Después, si no antes, algo
sucederá. Una de las tres (generalmente la más pequeña) caerá al suelo y se
hará una herida y habrá que socorrerla; o bien otra de las tres (generalmente
la pequeña también) decidirá que hay demasiada gente y quiere irse de allí.
Otra de las tres (la mayor, plausiblemente, o las dos mayores) la socorrerá
compasiva y también se decepcionará porque se ha descompuesto el plan, tratará
de llevar a la niña para los pasos deseados, con éxito irregular. Finalmente el
conflicto desembocará en un plan residual y no previsto: una visita a una plaza
oculta detrás del lugar mayor, una escapada a un lugar risueño donde comer; sea
como fuere, un lugar que permite el juego, el goce inmediato sin esperar a los
frutos merecidos por una caminata o una visita. ¿Y no hubiera sido demasiado
previsible realizar lo que uno pensaba? Al final siempre nos hallamos en un
lugar donde las tres vidas pueden respirar, mirar las nubes, deleitarse con un
espacio donde saltar o donde acompasar la mirada, ya libre de ningún forcejeo
de voluntades. Y ese es, al final, el mayor triunfo que suelen encontrar
durante sus paseos las
flâneuses de la ciudad.

Cuando dejemos París por Orsay,
en una casa donde nos esperan, la tensión se habrá tornado en reposo, la
angustia por la seguridad. Pero también nos daremos cuenta de cómo echamos de menos continuar en el ímpetu del paseante libre. El momento donde las tres simplemente estamos, nos detenemos
delante de un monumento comiendo un helado, o contemplamos las palomas en una
plaza. Que el día avance a su paso, que las emociones se encabalguen progresivamente mientras la noche se acerca. La
curiosidad insaciable. Los miedos que se vencen.
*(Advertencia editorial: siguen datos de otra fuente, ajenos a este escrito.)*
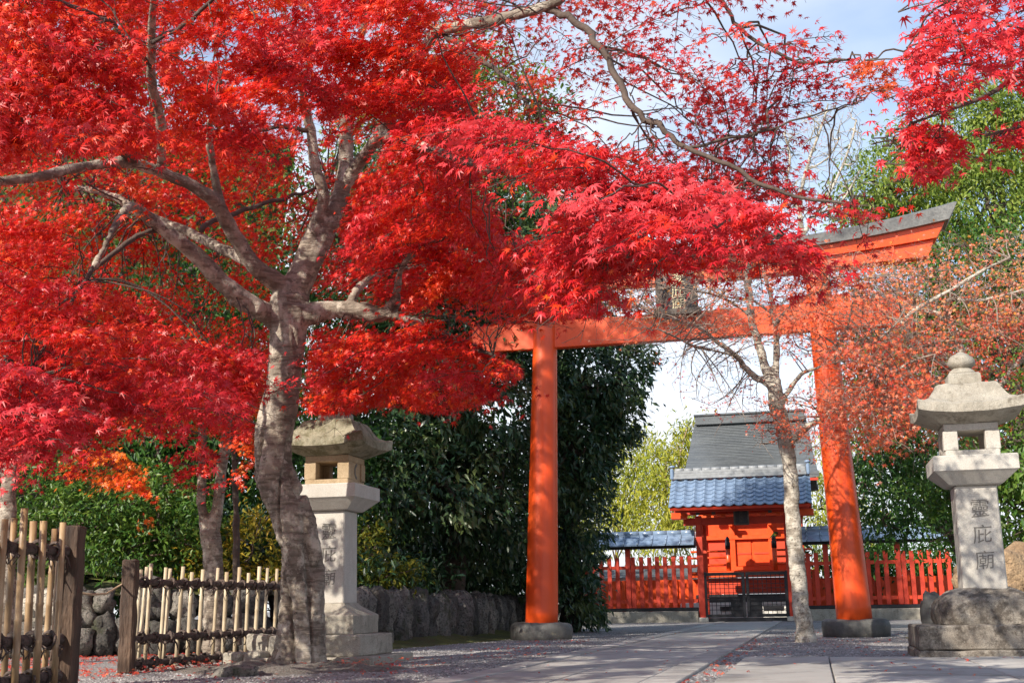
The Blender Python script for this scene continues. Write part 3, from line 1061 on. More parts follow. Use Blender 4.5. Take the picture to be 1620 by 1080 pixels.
def lantern(label, center, domed, s=1.0, roof_half=0.50):
    t = thing('stone_lantern', label, 'lantern', center, -AX, 'stone lanterns flanking the path')
    b = MB()
    b.box((0, 0, 0.035), (1.38, 1.38, 0.09), bev=0.012)
    o = subdivided(b.build('step', M['stained_granite'] if domed else M['old_granite'], t), 3)
    roughen(o, 0.012, 6, 1, smooth=False)
    b = MB()
    pw = 1.34 if domed else 1.02
    b.box((0, 0, 0.19), (pw, pw, 0.22), bev=0.015)
    o = subdivided(b.build('plinth', M['stained_granite'] if domed else M['old_granite'], t), 3)
    roughen(o, 0.015, 5, 2, smooth=False)
    b = MB()
    if domed:
        sq_lathe(b, [(0.445, 0.295), (0.46, 0.36), (0.455, 0.44), (0.43, 0.52), (0.37, 0.575), (0.29, 0.61), (0.2, 0.635)], 56, 7)
    else:
        b.rings([(0.37, 0.297), (0.38, 0.31), (0.38, 0.49), (0.365, 0.50), (0.28, 0.555), (0.215, 0.61), (0.21, 0.625)])
    o = b.build('base', M['stained_granite'] if domed else M['old_granite'], t)
    o = subdivided(o, 3) if not domed else subdivided(o, 2)
    roughen(o, 0.035 if domed else 0.01, 4, 5, smooth=domed)
    # post, platform, fire box
    b = MB()
    b.box((0, 0, 1.11), (0.40, 0.40, 0.99), taper=0.97, bev=0.012)
    post = b.build('post', M['granite'], t)
    for i, ch in enumerate('靈庇廟'):
        k = text_mesh('inscription', ch, 0.185, M['carved'], post, 0.0015)
        k.location = (0.02, -0.199, 1.37 - i * 0.245)
        k.rotation_euler = (math.pi / 2, 0, 0)
    b = MB()
    b.rings([(0.235, 1.605), (0.25, 1.615), (0.30, 1.66), (0.36, 1.715), (0.385, 1.735), (0.385, 1.87), (0.375, 1.88)])
    o = b.build('platform', M['granite'], t)
    b = MB()
    h, w = 0.25, 0.115
    for sx in (-1, 1):
        for sy in (-1, 1):
            b.box((sx * (h - w / 2), sy * (h - w / 2), 2.035), (w + 0.02, w, 0.19), bev=0.006)
        b.box((sx * (h - 0.035), 0, 2.035), (0.05, 0.36, 0.187))
        mo = MB()
        for q in range(9):
            a = -1.2 + 2.4 * q / 8
            mo.box((sx * (h - 0.008), 0.05 - 0.075 * math.cos(a), 2.04 + 0.075 * math.sin(a)), (0.006, 0.026, 0.03))
        mo.build('crescent', M['carved'], t)
    b.box((0, 0, 1.911), (2 * h, 2 * h, 0.058), bev=0.006)
    b.box((0, 0, 2.165), (2 * h, 2 * h, 0.07), bev=0.006)
    b.build('fire_box', M['granite'] if domed else M['tan_granite'], t)
    # roof with swept corners
    R = roof_half
    vs, fs, n = [], [], 12
    lay = [(0.27, 2.200, 0.0), (R - 0.012, 2.275, 0.9), (R, 2.282, 0.9), (R, 2.365, 1.05), (R - 0.010, 2.373, 1.05), (R * 0.88, 2.388, 0.6), (R * 0.77, 2.430, 0.25), (R * 0.68, 2.50, 0.06), (R * 0.60, 2.575, 0.0), (R * 0.56, 2.592, 0.0), (0.12, 2.60, 0.0)]
    for hf, z, lf in lay:
        for side in range(4):
            for k in range(n):
                q = -1 + 2 * k / n
                x, y = q, -1
                for _ in range(side):
                    x, y = -y, x
                lift = lf * 0.050 * abs(q) ** 2.4
                fl = 1 + 0.03 * lf * abs(q) ** 3
                vs.append((x * hf * fl, y * hf * fl, z + lift))
    m = 4 * n
    for i in range(len(lay) - 1):
        for k in range(m):
            l = (k + 1) % m
            fs.append((i * m + k, i * m + l, (i + 1) * m + l, (i + 1) * m + k))
    fs.append(tuple(range(m))[::-1])
    fs.append(tuple(range((len(lay) - 1) * m, len(lay) * m)))
    b = MB()
    b.add(vs, fs)
    rf = subdivided(b.build('roof', M['old_granite'] if domed else M['mossy_granite'], t), 1)
    roughen(rf, 0.012, 7, 9, smooth=False)
    b = MB()
    b.rings([(0.15, 2.602), (0.155, 2.61), (0.150, 2.70), (0.135, 2.715)])
    sq_lathe(b, [(0.135, 2.716), (0.115, 2.75), (0.085, 2.775)], 32, 3)
    b.lathe([(0.085, 2.775), (0.10, 2.785), (0.128, 2.815), (0.130, 2.85), (0.115, 2.885), (0.08, 2.915), (0.035, 2.94), (0.008, 2.955)], 32)
    fi = subdivided(b.build('finial', M['old_granite'], t), 1)
    roughen(fi, 0.008, 9, 4, smooth=False)
    t.scale = (s, s, s)
    return t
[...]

Las niñas flâneuses también
necesitan improvisar, dejarse arrrastrar por una ráfaga, quedarse atrás por
entre los barcos, murmurar una canción.
Y necesitaremos volver solas a la ciudad para
revivirlo.
Cuando acabe este viaje,
conoceremos más en profundidad nuestros temores, nuestras alegrías. Habremos
percibido con más claridad el perfil del vacío, la oquedad abierta de los
caminos por inventar. Continuaremos el empeño de acompañarnos en diferentes
registros, de seguir trenzando nuestras vidas en pos de su armonía individual y conjunta.
Y yo tal vez habré entendido al final por
qué tenía que realizar este viaje ahora y de este modo.